I had a major crush on her, and it turned out that I’d develop a different kind of crush on Ernest Hemingway. I loved A Farewell To Arms. All that sex and violence! And the forbidden language! I loved it so much I even read a book about its author. Hemingway: The Writer as Artist by Carlos Baker.

I quick ditched my plans to study engineering at Harvey Mudd. No, I was going to Pomona College to study literature and possibly, somewhere way in the back of my mind, the Pomona coeds—all of whom I was certain would be younger versions of Mrs. Hobbs. It turned out that they weren’t, but my passion for Hemingway and for American literature persisted.

This led me to graduate studies at Princeton, where one of the faculty members was…Carlos Baker. Yes, the Carlos Baker, who would become my thesis advisor and who just happened to be writing the authorized biography of Ernest Hemingway. Hemingway himself had rudely decided to commit suicide before I could meet him, but Carlos was the next best thing.

You can imagine the thrill when he decided to offer a seminar in Hemingway biography and accepted me as one of the five lucky participants. The first thing he did was pull out a stack of the scrapbooks Grace Hemingway kept of her son as he grew up. Carlos gave each of us a scrapbook and assigned us the task of writing a chapter of the biography based upon the scrapbook we received.

I was excited beyond belief…and also terrified. The damned things were worth something like $12,000 apiece even back in those days so long, long ago. I was convinced someone would steal mine, and I’d be held responsible. I told no one I had it, and I spent days studying the photos, the notes, even the occasional locks of hair that documented his early life in Oak Park, Illinois, and those summers up in Michigan.

I finished the assignment feeling that I had grown up alongside the great man, that I had known him intimately.

The next assignment was a chapter based upon a sheaf of letters to and from Hemingway during those early days in Paris, an assignment that changed everything for me. It was a letter to one Ernest Walsh that did it.

Walsh was the editor of one of those little magazines that flourished in the Paris of the day. He was the first (or among the first) to publish a piece by Hemingway. He was also dying of tuberculosis, and he knew it. Hemingway knew it too. And so after Walsh published his work, Hemingway wrote him a letter that began, “Dear Ernest—Isn’t life wonderful.

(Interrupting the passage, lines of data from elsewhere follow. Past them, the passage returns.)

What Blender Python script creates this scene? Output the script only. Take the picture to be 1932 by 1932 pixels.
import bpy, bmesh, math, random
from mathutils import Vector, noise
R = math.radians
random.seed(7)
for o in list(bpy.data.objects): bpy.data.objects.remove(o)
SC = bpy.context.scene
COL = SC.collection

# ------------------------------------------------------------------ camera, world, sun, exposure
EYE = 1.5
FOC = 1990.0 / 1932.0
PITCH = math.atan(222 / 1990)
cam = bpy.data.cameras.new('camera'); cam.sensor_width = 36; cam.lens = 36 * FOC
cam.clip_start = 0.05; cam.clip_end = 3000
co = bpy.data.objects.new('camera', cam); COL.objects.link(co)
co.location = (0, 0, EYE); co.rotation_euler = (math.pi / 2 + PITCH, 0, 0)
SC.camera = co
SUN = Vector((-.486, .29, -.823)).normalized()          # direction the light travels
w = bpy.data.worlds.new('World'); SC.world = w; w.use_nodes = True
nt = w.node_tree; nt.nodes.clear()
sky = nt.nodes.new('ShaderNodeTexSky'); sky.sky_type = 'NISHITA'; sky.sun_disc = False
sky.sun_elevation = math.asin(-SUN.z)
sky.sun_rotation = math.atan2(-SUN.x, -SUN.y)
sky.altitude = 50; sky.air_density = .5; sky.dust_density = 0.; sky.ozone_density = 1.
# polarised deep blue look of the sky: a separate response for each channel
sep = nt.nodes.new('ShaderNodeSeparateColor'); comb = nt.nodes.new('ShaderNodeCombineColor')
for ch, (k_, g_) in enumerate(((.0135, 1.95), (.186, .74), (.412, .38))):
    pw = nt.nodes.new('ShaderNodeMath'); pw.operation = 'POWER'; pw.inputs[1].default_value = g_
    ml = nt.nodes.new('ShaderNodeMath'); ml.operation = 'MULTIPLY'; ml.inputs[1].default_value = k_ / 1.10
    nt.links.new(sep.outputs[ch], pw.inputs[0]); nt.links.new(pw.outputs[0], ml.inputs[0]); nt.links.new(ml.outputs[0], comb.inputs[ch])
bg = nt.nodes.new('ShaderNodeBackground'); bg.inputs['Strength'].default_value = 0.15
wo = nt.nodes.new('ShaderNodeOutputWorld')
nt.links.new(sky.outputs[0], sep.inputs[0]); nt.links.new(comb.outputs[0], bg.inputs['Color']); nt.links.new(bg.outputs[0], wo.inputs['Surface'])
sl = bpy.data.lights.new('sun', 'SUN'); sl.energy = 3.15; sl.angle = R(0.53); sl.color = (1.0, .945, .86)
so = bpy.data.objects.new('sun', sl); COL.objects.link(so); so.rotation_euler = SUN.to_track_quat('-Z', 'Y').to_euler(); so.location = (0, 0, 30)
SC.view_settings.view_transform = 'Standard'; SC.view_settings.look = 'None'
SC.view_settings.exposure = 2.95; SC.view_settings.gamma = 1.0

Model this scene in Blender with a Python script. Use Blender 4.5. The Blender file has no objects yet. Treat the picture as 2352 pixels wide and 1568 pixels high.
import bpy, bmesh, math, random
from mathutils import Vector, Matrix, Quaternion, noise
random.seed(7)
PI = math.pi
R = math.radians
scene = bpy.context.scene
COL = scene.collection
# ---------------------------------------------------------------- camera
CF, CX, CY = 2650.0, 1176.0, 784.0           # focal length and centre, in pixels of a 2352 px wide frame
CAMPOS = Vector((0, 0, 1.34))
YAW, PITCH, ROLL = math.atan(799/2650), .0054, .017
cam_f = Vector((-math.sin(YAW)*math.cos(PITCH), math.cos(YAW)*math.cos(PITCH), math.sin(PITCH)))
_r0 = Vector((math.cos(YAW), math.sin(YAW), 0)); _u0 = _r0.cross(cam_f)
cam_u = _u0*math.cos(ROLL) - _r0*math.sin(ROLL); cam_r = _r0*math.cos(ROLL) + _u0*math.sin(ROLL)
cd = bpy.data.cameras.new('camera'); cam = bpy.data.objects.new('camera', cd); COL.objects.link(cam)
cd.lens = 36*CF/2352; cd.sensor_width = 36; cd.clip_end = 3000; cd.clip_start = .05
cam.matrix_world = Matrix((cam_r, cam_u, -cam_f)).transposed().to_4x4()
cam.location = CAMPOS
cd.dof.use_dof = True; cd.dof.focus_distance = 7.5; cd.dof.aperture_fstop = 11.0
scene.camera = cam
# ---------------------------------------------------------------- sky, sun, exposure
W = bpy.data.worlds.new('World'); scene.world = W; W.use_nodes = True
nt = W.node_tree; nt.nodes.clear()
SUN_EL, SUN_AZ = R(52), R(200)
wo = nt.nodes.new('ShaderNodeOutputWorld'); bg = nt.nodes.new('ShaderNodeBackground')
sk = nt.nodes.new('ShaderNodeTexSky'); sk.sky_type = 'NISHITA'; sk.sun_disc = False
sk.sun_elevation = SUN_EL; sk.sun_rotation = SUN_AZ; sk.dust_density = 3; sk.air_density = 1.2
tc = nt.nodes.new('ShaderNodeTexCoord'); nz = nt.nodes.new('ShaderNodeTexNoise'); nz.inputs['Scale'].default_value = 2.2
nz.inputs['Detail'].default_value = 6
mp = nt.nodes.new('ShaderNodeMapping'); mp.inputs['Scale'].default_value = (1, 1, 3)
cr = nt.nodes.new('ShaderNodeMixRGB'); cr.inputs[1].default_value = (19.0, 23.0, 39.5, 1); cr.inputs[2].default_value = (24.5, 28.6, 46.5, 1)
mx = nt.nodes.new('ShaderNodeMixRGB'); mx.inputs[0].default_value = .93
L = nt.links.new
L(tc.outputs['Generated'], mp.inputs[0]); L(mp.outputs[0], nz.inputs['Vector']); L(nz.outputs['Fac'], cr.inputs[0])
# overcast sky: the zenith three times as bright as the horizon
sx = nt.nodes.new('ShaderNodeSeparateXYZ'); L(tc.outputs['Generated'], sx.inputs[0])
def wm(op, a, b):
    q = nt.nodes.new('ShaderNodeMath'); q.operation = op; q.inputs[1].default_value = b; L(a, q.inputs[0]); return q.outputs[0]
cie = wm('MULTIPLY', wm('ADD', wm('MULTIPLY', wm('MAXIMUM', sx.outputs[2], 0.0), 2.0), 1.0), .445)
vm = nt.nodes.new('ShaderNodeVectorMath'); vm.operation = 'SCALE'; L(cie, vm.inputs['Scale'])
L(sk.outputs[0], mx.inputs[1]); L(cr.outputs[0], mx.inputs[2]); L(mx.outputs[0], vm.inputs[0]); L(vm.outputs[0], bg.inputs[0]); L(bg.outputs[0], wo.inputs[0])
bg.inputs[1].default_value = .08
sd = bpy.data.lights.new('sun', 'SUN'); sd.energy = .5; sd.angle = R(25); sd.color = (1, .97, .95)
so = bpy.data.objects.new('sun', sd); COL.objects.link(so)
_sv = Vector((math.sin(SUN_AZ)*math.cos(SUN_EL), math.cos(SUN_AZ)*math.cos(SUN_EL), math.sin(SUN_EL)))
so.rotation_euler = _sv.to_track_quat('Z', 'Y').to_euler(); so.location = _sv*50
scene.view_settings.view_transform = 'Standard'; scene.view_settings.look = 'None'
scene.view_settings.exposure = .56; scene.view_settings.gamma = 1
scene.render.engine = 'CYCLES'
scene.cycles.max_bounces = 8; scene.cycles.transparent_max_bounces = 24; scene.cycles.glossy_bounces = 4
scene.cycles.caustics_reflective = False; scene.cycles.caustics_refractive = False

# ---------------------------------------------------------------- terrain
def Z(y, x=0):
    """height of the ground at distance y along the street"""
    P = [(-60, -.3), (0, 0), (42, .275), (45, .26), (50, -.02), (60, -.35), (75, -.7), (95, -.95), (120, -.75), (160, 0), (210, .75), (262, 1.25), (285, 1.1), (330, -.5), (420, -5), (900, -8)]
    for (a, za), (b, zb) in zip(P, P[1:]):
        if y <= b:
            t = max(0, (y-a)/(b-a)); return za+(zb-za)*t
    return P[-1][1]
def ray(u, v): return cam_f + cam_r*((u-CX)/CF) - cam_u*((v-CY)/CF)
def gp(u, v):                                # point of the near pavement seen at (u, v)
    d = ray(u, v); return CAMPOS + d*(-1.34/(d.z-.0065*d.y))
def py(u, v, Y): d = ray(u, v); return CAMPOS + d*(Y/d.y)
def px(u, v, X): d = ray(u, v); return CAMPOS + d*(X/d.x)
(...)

I want to live to be a hundred, don’t you?”

I was stunned by the cruelty, but I soon discovered that this was a pattern in Hemingway’s behavior. Once a friend helped him, Ernest would go out of his way to destroy that individual, to show the world that he—hard-boiled, hairy-chested Ernest Hemingway—had made it on his own and that his own work was vastly superior to that of his mentors. He did it with Sherwood Anderson, Gertrude Stein, and many, many others, including Scott Fitzgerald, who wisely advised him to cut the first fifty or sixty pages of The Sun Also Rises, who talked him and his work up with everyone he knew, who got Hemingway the great Max Perkins as his editor and the prestigious Charles Scribner’s Sons as his publisher.

The first major assault on Fitzgerald came in one of Hemingway’s greatest stories, “The Snows of Kilimanjaro.” It was in the version published in Scribner’s Magazine, the journal of Fitzgerald’s publisher. The writer dying of his own carelessness—gangrene from an untreated injury—remembers “poor Scott Fitzgerald.” “How he had started a story once that began, ‘The rich are very different from you and me.’ And how someone had said to Scott, ‘Yes, they have more money.’ But that was not humorous to Scott. He thought they were a special glamorous race and when he found out they weren’t it wrecked him just as much any other thing that wrecked him.”

Shocking!

But not as shocking as the fact that the attacks continued even long after Fitzgerald’s death. In his beautifully written but mendacious memoir, A Moveable Feast, Hemingway included a chapter called “A Matter of Measurements.” In it, Scott Fitzgerald comes to Hemingway in a bar and tells him that Zelda said, “The way I was built I could never make any woman happy. Hemingway responds by asking him to come with him to the bathroom and drop his pants. He complies, and Hemingway tells him, “There’s nothing wrong with you. You look at yourself from above and you look foreshortened. Go over to the Louvre and look at the people in the statues and then go home and look at yourself in the mirror in profile.” 

I’m convinced the entire episode is fictional. After all, he has Scott Fitzgerald talking like a Hemingway character: “I wanted you to tell me truly.” But even if it were dead-on in factual accuracy, there’s simply no excuse for him writing this humiliating story about one of his closest, most generous friends.

That—and other ugly secrets hidden in the letters—did it for me. I left Princeton still admiring Hemingway’s writing but despising him as a man. In fact, when I was teaching his work in my American literature class, I began with a lecture I entitled “Hemingway as Bastard.”

There are lessons to be learned here. I suppose one of them is this: Never let your lust for a high school teacher determine your literary taste. The more important, the more universal lesson? Never confuse the artist and his or her art. The two are entirely separate, often antithetical. Witness Knut Hamsun, the Nazi sympathizer who deservedly won the Nobel Prize for literature.